The basics of alternative investments - Part 5: Applying what we've learned


Aug 13, 2018 | Walter Davis

Welcome to the fifth and final post in our summer series on alternatives. The goal of this series is to help educate investors about alternatives, with an emphasis on those alternatives available as mutual funds. 

Over the course of the summer, we have defined alternatives, explained why investors should consider alternatives, discussed performance expectations, and outlined how to implement alternatives in a portfolio. In this final installment, the focus is on applying what we’ve learned to the current market environment. To this end, listed below are several common investor concerns and/or objectives aligned with specific alternative strategies that can potentially address those concerns and objectives. All of the strategies highlighted are available as mutual funds and are available to all investor types.

• If looking to boost returns in a lower return and more volatile environment for equites, consider alternative asset funds, and funds that have the ability to invest on a long/short basis across multiple asset classes, such as global macro – Alternative assets (also known as real assets) are investments in asset classes other than stocks and bonds.

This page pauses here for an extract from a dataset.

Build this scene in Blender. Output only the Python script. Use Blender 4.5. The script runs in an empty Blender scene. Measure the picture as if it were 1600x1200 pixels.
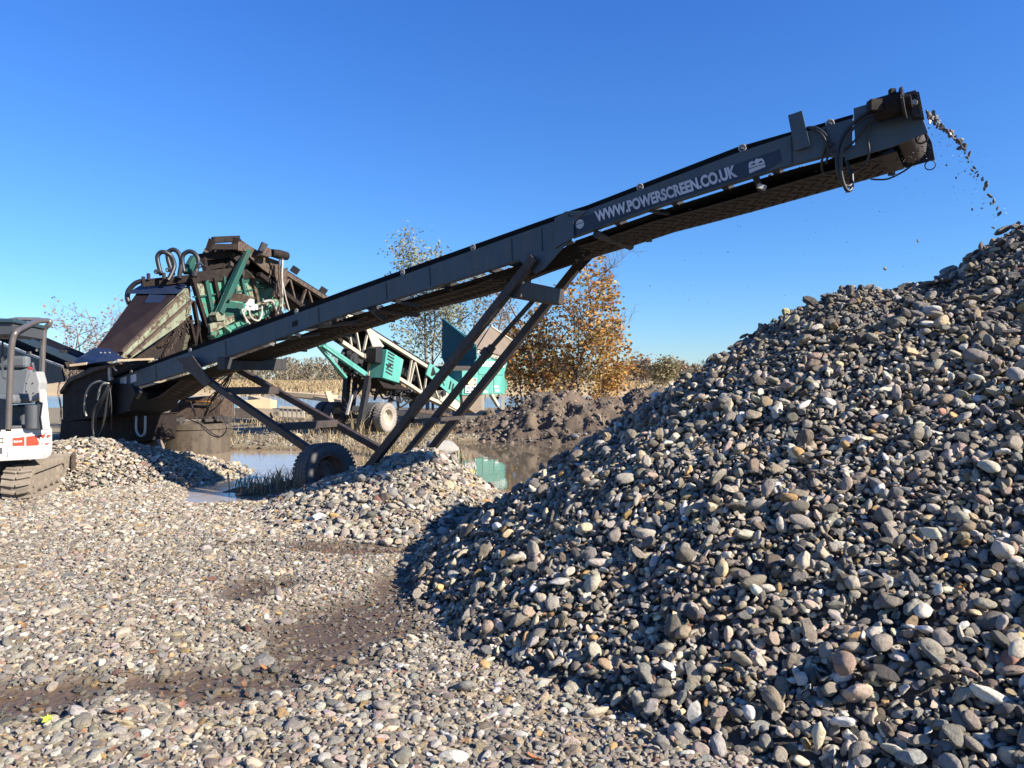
import bpy, bmesh, math, random
import numpy as np
from mathutils import Vector, Matrix, Euler, noise as mnoise

R = math.radians
sc = bpy.context.scene
COL = sc.collection

# ------------------------------------------------------------------ camera, sky, sun, exposure
FPX, CX, HZ, CH = 1164.0, 800.0, 592.0, 1.6        # focal length and horizon of the photograph, eye height
cam_d = bpy.data.cameras.new('camera')
cam_d.sensor_width = 36.0
cam_d.lens = 36.0 * FPX / 1600.0
cam_d.shift_y = -(600.0 - HZ) / 1600.0
cam_d.clip_start = 0.05
cam_d.clip_end = 5000.0
cam = bpy.data.objects.new('camera', cam_d)
cam.location = (0, 0, CH)
cam.rotation_euler = (R(90), 0, 0)
COL.objects.link(cam)
sc.camera = cam

SUN_AZ, SUN_EL = R(-26.5), R(30.0)
sun_dir = Vector((math.cos(SUN_AZ) * math.cos(SUN_EL), math.sin(SUN_AZ) * math.cos(SUN_EL), math.sin(SUN_EL)))
world = bpy.data.worlds.new('World')
sc.world = world
world.use_nodes = True
wn = world.node_tree
for n in list(wn.nodes):
    wn.nodes.remove(n)
w_out = wn.nodes.new('ShaderNodeOutputWorld')
w_bg = wn.nodes.new('ShaderNodeBackground')
w_sky = wn.nodes.new('ShaderNodeTexSky')
w_sky.sky_type = 'NISHITA'
w_sky.sun_disc = False
w_sky.sun_elevation = SUN_EL
w_sky.sun_rotation = math.atan2(sun_dir.x, sun_dir.y)
w_sky.altitude = 0.0
w_sky.air_density = 1.0
w_sky.dust_density = 0.0
w_sky.ozone_density = 6.0
w_bg.inputs['Strength'].default_value = 0.064
# the phone's rendering of a clear autumn sky: deeper, more saturated blue
w_mul = wn.nodes.new('ShaderNodeMix')
w_mul.data_type = 'RGBA'
w_mul.blend_type = 'MULTIPLY'
w_mul.inputs[0].default_value = 1.0
w_geo = wn.nodes.new('ShaderNodeTexCoord')
w_sep = wn.nodes.new('ShaderNodeSeparateXYZ')
wn.links.new(w_geo.outputs['Generated'], w_sep.inputs[0])
w_rmp = wn.nodes.new('ShaderNodeValToRGB')               # tint by elevation: pale at the horizon, deep overhead
w_rmp.color_ramp.elements[0].position = 0.0
w_rmp.color_ramp.elements[0].color = (0.72, 0.86, 1.02, 1.0)
w_rmp.color_ramp.elements[1].position = 0.5
w_rmp.color_ramp.elements[1].color = (0.46, 0.88, 1.46, 1.0)
w_e = w_rmp.color_ramp.elements.new(0.16)
w_e.color = (0.60, 0.90, 1.18, 1.0)
wn.links.new(w_sep.outputs['Z'], w_rmp.inputs[0])
wn.links.new(w_rmp.outputs[0], w_mul.inputs[7])
wn.links.new(w_sky.outputs[0], w_mul.inputs[6])
wn.links.new(w_mul.outputs[2], w_bg.inputs[0])
wn.links.new(w_bg.outputs[0], w_out.inputs[0])

sun_d = bpy.data.lights.new('sun', 'SUN')
sun_d.energy = 5.0
sun_d.angle = R(0.5)
sun_d.color = (1.0, 0.92, 0.81)
sun = bpy.data.objects.new('sun', sun_d)
sun.rotation_euler = (-sun_dir).to_track_quat('-Z', 'Y').to_euler()
sun.location = (30, -20, 30)
COL.objects.link(sun)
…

Investments in real estate, commodities, natural resources, infrastructure and master limited partnerships (MLPs) are all examples of alternative asset classes. Such investments have unique performance characteristics relative to equities, and, collectively, have outperformed equities over the past 20 years1. Meanwhile, strategies such as global macro and managed futures invest opportunistically on a long and short basis across the global equity, fixed income, currency, and commodity markets. These funds have the ability to select what markets they participate in, and, because they can invest on both a long and short basis, they have the potential to achieve profits in both rising and falling market environments. For this reason, they have the potential to outperform equities, especially during more challenging periods for equity performance. Additionally, they have the potential to perform well during periods of heightened market volatility. 

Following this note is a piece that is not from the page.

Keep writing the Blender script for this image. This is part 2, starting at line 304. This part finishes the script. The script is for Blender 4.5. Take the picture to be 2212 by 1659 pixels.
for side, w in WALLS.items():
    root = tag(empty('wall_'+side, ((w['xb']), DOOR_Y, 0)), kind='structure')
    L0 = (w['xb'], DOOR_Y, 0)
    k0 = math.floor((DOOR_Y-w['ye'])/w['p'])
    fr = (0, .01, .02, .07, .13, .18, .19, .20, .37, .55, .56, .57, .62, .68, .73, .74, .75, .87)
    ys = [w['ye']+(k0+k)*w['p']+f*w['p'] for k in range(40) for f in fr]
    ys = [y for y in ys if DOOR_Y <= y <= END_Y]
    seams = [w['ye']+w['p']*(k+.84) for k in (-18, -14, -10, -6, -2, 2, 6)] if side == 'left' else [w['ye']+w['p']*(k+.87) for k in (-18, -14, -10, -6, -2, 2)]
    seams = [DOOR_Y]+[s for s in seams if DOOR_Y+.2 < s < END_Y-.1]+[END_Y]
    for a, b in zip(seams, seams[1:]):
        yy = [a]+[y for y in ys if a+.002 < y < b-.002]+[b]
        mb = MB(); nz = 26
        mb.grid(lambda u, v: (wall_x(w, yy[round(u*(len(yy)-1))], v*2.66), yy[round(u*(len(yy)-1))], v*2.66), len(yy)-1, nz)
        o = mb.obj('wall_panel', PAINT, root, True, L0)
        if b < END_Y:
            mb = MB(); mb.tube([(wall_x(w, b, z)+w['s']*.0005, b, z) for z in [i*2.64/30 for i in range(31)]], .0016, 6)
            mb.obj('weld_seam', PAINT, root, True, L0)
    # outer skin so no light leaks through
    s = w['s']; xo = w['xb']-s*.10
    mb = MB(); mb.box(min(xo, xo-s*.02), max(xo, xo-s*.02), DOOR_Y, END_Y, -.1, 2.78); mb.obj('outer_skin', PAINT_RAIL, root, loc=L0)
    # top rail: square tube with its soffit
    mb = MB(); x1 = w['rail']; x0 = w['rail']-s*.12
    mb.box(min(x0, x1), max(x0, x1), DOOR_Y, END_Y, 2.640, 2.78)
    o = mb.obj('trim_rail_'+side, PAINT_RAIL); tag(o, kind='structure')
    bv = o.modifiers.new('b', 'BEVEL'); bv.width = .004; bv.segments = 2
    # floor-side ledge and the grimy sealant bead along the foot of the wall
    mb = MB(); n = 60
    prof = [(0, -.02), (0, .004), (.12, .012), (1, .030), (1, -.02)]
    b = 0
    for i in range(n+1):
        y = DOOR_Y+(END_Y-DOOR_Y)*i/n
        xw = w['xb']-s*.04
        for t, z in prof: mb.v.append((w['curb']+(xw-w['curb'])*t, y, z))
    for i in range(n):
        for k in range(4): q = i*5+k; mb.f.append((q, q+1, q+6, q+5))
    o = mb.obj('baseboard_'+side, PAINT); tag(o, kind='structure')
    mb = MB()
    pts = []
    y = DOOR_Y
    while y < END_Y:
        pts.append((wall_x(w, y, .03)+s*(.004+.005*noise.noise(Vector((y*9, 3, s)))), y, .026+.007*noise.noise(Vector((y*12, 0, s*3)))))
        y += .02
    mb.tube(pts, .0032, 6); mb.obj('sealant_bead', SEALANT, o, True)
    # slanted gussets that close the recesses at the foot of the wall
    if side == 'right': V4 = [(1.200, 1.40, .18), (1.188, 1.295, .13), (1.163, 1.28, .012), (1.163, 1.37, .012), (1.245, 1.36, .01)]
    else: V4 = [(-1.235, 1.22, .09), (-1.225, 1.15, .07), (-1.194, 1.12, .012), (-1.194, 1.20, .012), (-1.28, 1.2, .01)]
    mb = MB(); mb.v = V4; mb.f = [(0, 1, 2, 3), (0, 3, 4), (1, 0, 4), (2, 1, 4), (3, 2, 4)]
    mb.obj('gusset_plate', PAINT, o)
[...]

• If looking for principal preservation or loss avoidance, consider market neutral – Market-neutral funds trade related equities on a long and short basis, such that the fund has close to zero net market exposure. In market-neutral funds, the key to generating a positive return is security selection – determining which equities to go long and which to go short. Given the lack of net market exposure, these funds tend to be insulated against market swings, have the potential to generate positive returns in all market environments, and typically produce returns that have low correlation to stocks and bonds.

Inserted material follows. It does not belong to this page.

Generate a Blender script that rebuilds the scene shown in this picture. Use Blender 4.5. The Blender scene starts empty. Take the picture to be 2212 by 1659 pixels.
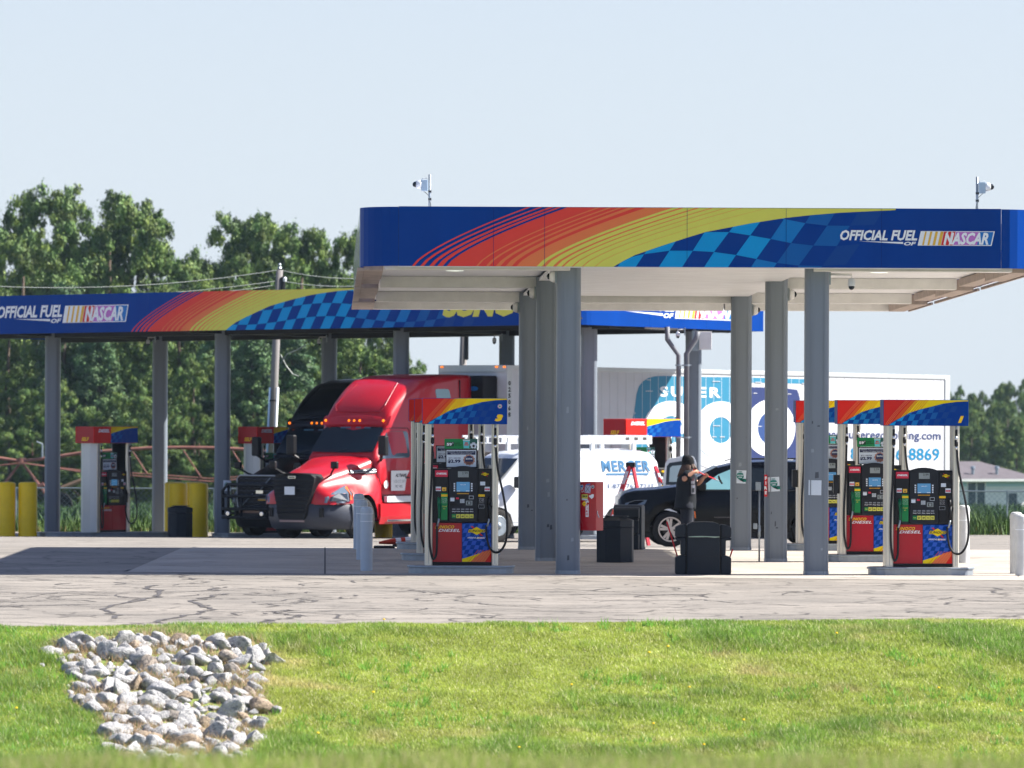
import bpy, bmesh, math, random
import numpy as np
from mathutils import Vector, Matrix, noise
R = math.radians
C = bpy.context.scene.collection
SC = bpy.context.scene
rnd = random.Random(7)

# ------------------------------------------------------------------ camera, sky, sun, exposure
F = 13200.0                      # focal length in reference pixels (picture 2212 wide)
CAMZ = 2.45
ROLL = 0.0035
cam_d = bpy.data.cameras.new('camera'); cam = bpy.data.objects.new('camera', cam_d); C.objects.link(cam)
cam_d.sensor_width = 36; cam_d.lens = F / 2212 * 36
cam_d.clip_start = 1; cam_d.clip_end = 12000
pit = math.atan(40.5 / F)
_fw = Vector((0, math.cos(pit), math.sin(pit)))
_r0 = Vector((1, 0, 0)); _u0 = _r0.cross(_fw)
_rt = _r0 * math.cos(ROLL) + _u0 * math.sin(ROLL)
_up = _u0 * math.cos(ROLL) - _r0 * math.sin(ROLL)
cam.matrix_world = Matrix(((_rt.x, _up.x, -_fw.x, 0), (_rt.y, _up.y, -_fw.y, 0), (_rt.z, _up.z, -_fw.z, CAMZ), (0, 0, 0, 1)))
cam_d.dof.use_dof = True; cam_d.dof.focus_distance = 92; cam_d.dof.aperture_fstop = 4.8
SC.camera = cam

SUN_DIR = Vector((1.08, 0.15, 1.0)).normalized()      # towards the sun: from the right, a little behind
elev = math.asin(SUN_DIR.z); azim = math.atan2(SUN_DIR.x, SUN_DIR.y)
w = bpy.data.worlds.new('World'); SC.world = w; w.use_nodes = True
nt = w.node_tree
sky = nt.nodes.new('ShaderNodeTexSky'); sky.sky_type = 'NISHITA'; sky.sun_disc = False
sky.sun_elevation = elev; sky.sun_rotation = azim
sky.altitude = 200; sky.air_density = 1.0; sky.dust_density = 0.7; sky.ozone_density = 3.0
_tint = nt.nodes.new('ShaderNodeMix'); _tint.data_type = 'RGBA'; _tint.blend_type = 'MULTIPLY'; _tint.inputs[0].default_value = 1
_tint.inputs[7].default_value = (1.02, .93, 1.08, 1)          # hazy summer air, a little less green than the model sky
nt.links.new(sky.outputs[0], _tint.inputs[6])
# summer haze veil: pale towards the horizon all the way round, thinning with height
_tc = nt.nodes.new('ShaderNodeTexCoord'); _sp = nt.nodes.new('ShaderNodeSeparateXYZ'); nt.links.new(_tc.outputs['Generated'], _sp.inputs[0])
_mr = nt.nodes.new('ShaderNodeMapRange'); _mr.interpolation_type = 'SMOOTHSTEP'; _mr.inputs[1].default_value = .0; _mr.inputs[2].default_value = .20; _mr.inputs[3].default_value = .9; _mr.inputs[4].default_value = .10
nt.links.new(_sp.outputs[2], _mr.inputs[0])
_veil = nt.nodes.new('ShaderNodeMix'); _veil.data_type = 'RGBA'; nt.links.new(_mr.outputs[0], _veil.inputs[0])
nt.links.new(_tint.outputs[2], _veil.inputs[6]); _veil.inputs[7].default_value = (4.75, 5.35, 5.9, 1)
nt.links.new(_veil.outputs[2], nt.nodes['Background'].inputs[0])
nt.nodes['Background'].inputs[1].default_value = 0.060
sun_d = bpy.data.lights.new('sun', 'SUN'); sun = bpy.data.objects.new('sun', sun_d); C.objects.link(sun)
sun_d.energy = 5.0; sun_d.angle = R(0.55); sun_d.color = (1.0, 0.955, 0.88)
sun.rotation_euler = (-SUN_DIR).to_track_quat('-Z', 'Y').to_euler()
SC.view_settings.view_transform = 'Standard'; SC.view_settings.look = 'None'
SC.view_settings.exposure = 1.36; SC.view_settings.gamma = 1.0; SC.view_settings.use_curve_mapping = False
SC.render.engine = 'CYCLES'
SC.cycles.max_bounces = 8; SC.cycles.transparent_max_bounces = 12; SC.cycles.caustics_reflective = False
SC.cycles.caustics_refractive = False; SC.cycles.volume_bounces = 0; SC.cycles.sample_clamp_indirect = 4

# ------------------------------------------------------------------ helpers
def at(px, py, d):
    """point seen at reference pixel (px, py) at distance d in front of the camera"""
    v = _fw + _rt * ((px - 1106) / F) + _up * ((829.5 - py) / F)
    return Vector((0, 0, CAMZ)) + v * (d / v.y)
def atx(px, d): return (px - 1106) / F * d
def edge_d(x): return 67.9 + 0.31 * max(-14, min(9, x))
GZ = [(-60, .7), (26, .75), (30, .62), (33, .3), (36, -.3), (40, -1.0), (50, -1.3), (57, -1.32)]
BANK = [(0, 0), (.35, -.03), (1.2, -.13), (3, -.42), (6, -.86), (9, -1.2), (13, -1.32)]
GF = [(60, 0), (103, -.02), (133, -.66), (142, -.76), (151, -.92), (163, -1.16), (172, -1.23), (185, -1.45), (260, -2.6), (350, -3.6), (400, -4.4), (600, -7), (900, -8), (9000, -8)]
def interp(t, x):
    if x <= t[0][0]: return t[0][1]
    for (a, b), (c, e) in zip(t, t[1:]):
        if x <= c: return b + (e - b) * (x - a) / (c - a)
    return t[-1][1]
def lotz(d): return interp(GF, d)
def gz(x, d):
    s = edge_d(x) - d
    if s <= 0: return lotz(d)
    if s < 11: return interp(BANK, s)
    return interp(GZ, d)

def lin(c):
    c = c / 255.0
    return c / 12.92 if c <= .04045 else ((c + .055) / 1.055) ** 2.4
def rgb(r, g, b): return (lin(r), lin(g), lin(b), 1)
_mats = {}
def mat(name, color, rough=.6, metal=0, var=.06, vscale=3.0, bump=0, bscale=40, coat=0, emit=None, spec=.35, streak=False, attr=None, trans=0):
    if name in _mats: return _mats[name]
    m = bpy.data.materials.new(name); m.use_nodes = True
    n = m.node_tree.nodes; l = m.node_tree.links; b = n['Principled BSDF']
    b.inputs['Roughness'].default_value = rough; b.inputs['Metallic'].default_value = metal
    b.inputs['Specular IOR Level'].default_value = spec
    if coat: b.inputs['Coat Weight'].default_value = coat; b.inputs['Coat Roughness'].default_value = .05
    if emit: b.inputs['Emission Color'].default_value = emit[0]; b.inputs['Emission Strength'].default_value = emit[1]
    if trans: b.inputs['Transmission Weight'].default_value = trans
    tc = n.new('ShaderNodeTexCoord')
    mp = n.new('ShaderNodeMapping'); l.new(tc.outputs['Object'], mp.inputs[0])
    if streak: mp.inputs['Scale'].default_value = (1, 1, .08)
    if attr:
        a = n.new('ShaderNodeAttribute'); a.attribute_name = attr; base = a.outputs['Color']
    else: base = None
    if var:
        t = n.new('ShaderNodeTexNoise'); t.inputs['Scale'].default_value = vscale; t.inputs['Detail'].default_value = 6
        t.inputs['Roughness'].default_value = .65
        l.new(mp.outputs[0], t.inputs[0])
        mr = n.new('ShaderNodeMapRange'); l.new(t.outputs[0], mr.inputs[0])
        mr.inputs[1].default_value = .25; mr.inputs[2].default_value = .75
        mr.inputs[3].default_value = 1 - var * 1.6; mr.inputs[4].default_value = 1 + var
        mx = n.new('ShaderNodeMix'); mx.data_type = 'RGBA'; mx.blend_type = 'MULTIPLY'; mx.inputs[0].default_value = 1
        if base: l.new(base, mx.inputs[6])
        else: mx.inputs[6].default_value = color
        l.new(mr.outputs[0], mx.inputs[7]); l.new(mx.outputs[2], b.inputs['Base Color'])
        mr2 = n.new('ShaderNodeMapRange'); l.new(t.outputs[0], mr2.inputs[0])
        mr2.inputs[3].default_value = max(0, rough - .08); mr2.inputs[4].default_value = min(1, rough + .1)
        l.new(mr2.outputs[0], b.inputs['Roughness'])
    elif base: l.new(base, b.inputs['Base Color'])
    else: b.inputs['Base Color'].default_value = color
    if bump:
        t2 = n.new('ShaderNodeTexNoise'); t2.inputs['Scale'].default_value = bscale; t2.inputs['Detail'].default_value = 5
        l.new(mp.outputs[0], t2.inputs[0])
        bp = n.new('ShaderNodeBump'); bp.inputs['Strength'].default_value = bump; bp.inputs['Distance'].default_value = .02
        l.new(t2.outputs[0], bp.inputs['Height']); l.new(bp.outputs[0], b.inputs['Normal'])
    _mats[name] = m
    return m
def flat(name, r, g, b, rough=.45, **k):
    k.setdefault('var', .03); return mat(name, rgb(r, g, b), rough, **k)

def tag(o, label=None, cat=None, group=None, kind=None):
    if label: o['label'] = label
    if cat: o['category'] = cat
    if group: o['group'] = group
    if kind: o['kind'] = kind
    return o
def empty(name, loc, rz=0, label=None, cat=None, group=None):
    o = bpy.data.objects.new(name, None); C.objects.link(o); o.location = loc; o.rotation_euler = (0, 0, rz)
    o.empty_display_size = .2
    return tag(o, label, cat, group)
def copy_tree(o, parent=None):
    c = o.copy(); C.objects.link(c); c.parent = parent
    for ch in list(o.children): copy_tree(ch, c)
    return c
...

• If concerned about the impact of rising interest rates, consider senior loans and market neutral - Senior loans (also known as bank loans) are loans made by banks to non-investment grade companies, commonly in relation to leveraged buyouts, mergers and acquisitions. The loans are called “senior” because they are contractually senior to other debt and equity, and are typically secured by collateral. Given that the loans are made to non-investment grade companies, the yield associated with them tends to be higher than on investment grade corporate bonds. Another key aspect of senior loans is that the interest rate paid is a floating rate that resets every 30 to 90 days. This means that in a rising interest-rate environment, as long as the rate rises above a predetermined minimum level, the investor will benefit from rising rates by receiving increased payments from the borrower. In addition to senior loans, market neutral funds might make sense given that they are typically not exposed to interest-rate risk and have a return/risk profile similar to that of bonds.

• If concerned about a return of inflation, consider alternative assets – Alternative assets have historically increased in value during periods of inflation, and for this reason, can potentially help protect a portfolio during inflationary periods. 

• If looking for upside participation in a rising stock market with downside protection, consider long/short equity - Long/short equity funds combine both long and short equity positions in a portfolio, while typically being net long to equities. As a result, performance tends to directionally follow the equity market. Furthermore, the short positions have the potential to cushion performance during periods of stock market decline.

• If looking to boost current income, consider senior loans and income generating real assets such as real estate income funds, infrastructure and MLPs – For the reasons mentioned above, senior loans tend to produce attractive yield for investors. Income-producing real-asset investments such as infrastructure, MLPs, and certain types of real-estate investments, have the potential to deliver levels of current income above that of government and investment grade corporate bonds.

One final word on alternatives: the most common mistake investors make with alternatives is they invest on a reactive basis, and only invest in alternatives following a period in which they would have benefitted from holding alternatives. For this reason, I strongly encourage investors to proactively consider and allocate to alternatives, especially given the current market environment.

1See the performance table contained in my previous blog.